Şiddet, güç hiyerarşisinin kendisini sürdürmesinin temel aracı. Özgürlük mücadelesi veren tüm ezilenlerin bastırılma yolu. Peki ama kadınlar bu özgürlük kavgasında neden ezilmek bastırılmak isteniyor?

Çünkü kadınlar son yüzyılda ‘olması gerekenden’ çok daha fazla haklara sahip olmuşlardı! Hele Türkiye’de. Sevgili zalim Cumhuriyet, başta laiklik, seçme seçilme haklarıyla kağıt üzerinde bile olsa kadınlara kamusal hayatta erkeklerle neredeyse eşit oldukları yanılsamasına yol açacak denli özgürleşme imkanı vermişti. İstediği kadar tepeden inme olsun, istediği kadar kırsal hayata çok yayılmadan sadece kentlerde ve eğitimli kesimlerde karşılığını bulmakla kalmış olursa olsun, kadınlar erkeklerle eşitlenme yoluna girmişlerdi.

Dikkat edin şiddete maruz kalan kadınların çoğu zaman kırılan kemikleri ya da canlarıyla ödedikleri, aslında temel insan haklarını talep etmekten öte değil. Evliliği sürdürmek istememek gibi, kazandığı paranın harcanmasında söz sahibi olmayı istemek gibi, işe girmek ya da evden ayrılmak, hatta evleneceği kişiyi kendisi seçebilmek gibi bir erkek için ‘hak’ kategorisinde bile değerlendirilmeyen, doğal bulunan isteklerde bulunan kadınlar, öldürülüyorlar.

Neoliberal ekonomik yapı yol açtığı işsizliği kadını çalışma hayatından uzaklaştırarak örtmek ister. Bu ancak geleneksel erkek egemen ailenin güçlendirilmesiyle mümkün olabilecektir.
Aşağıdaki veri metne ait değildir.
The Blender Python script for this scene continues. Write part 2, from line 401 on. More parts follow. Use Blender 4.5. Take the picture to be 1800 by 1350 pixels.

Türkiye’de son on yılda kadının çalışma hayatından uzaklaştırlmasını kanıtlayan rakamlara bir bakın.

Devletin iktidarının sürmesi ancak aynı otoriter iktidarın çekirdek aile içinde bir mikrom iktidar olarak kendisini yeniden üretmesiyle olasıdır.

Böylece eve kapatılan, eve geri döndürülen kadınlar işsizlik sorununun görülmemesini, otoriter sıradüzenin kurumlaşmasını ve doğallaşmasını sağlar.

Erkek sopası olduğu iktidarın bekçiliğini kadını ezerek ve kendi yönetimi altına alarak yapar. Böylesi bir dönüşümde dinci gelenek hem iktidara hem de yardakçısı erkeğe sömürünün sürmesi için en güçlü silahları verir.

Erkekler, Cumhuriyet ve laiklikten intikamlarını alabilmek için önlerine sunulan fırsatı tepmezler. Bir farkla, ‘eski güzel geleneğe’ gerileyerek iliklerinde hissettikleri sömürüden kurtulabileceklerini sanırlarken aslında kendilerinin de erkek olmaktan çıkıp, iktidarsızlaştıklarını fark edemezler bile.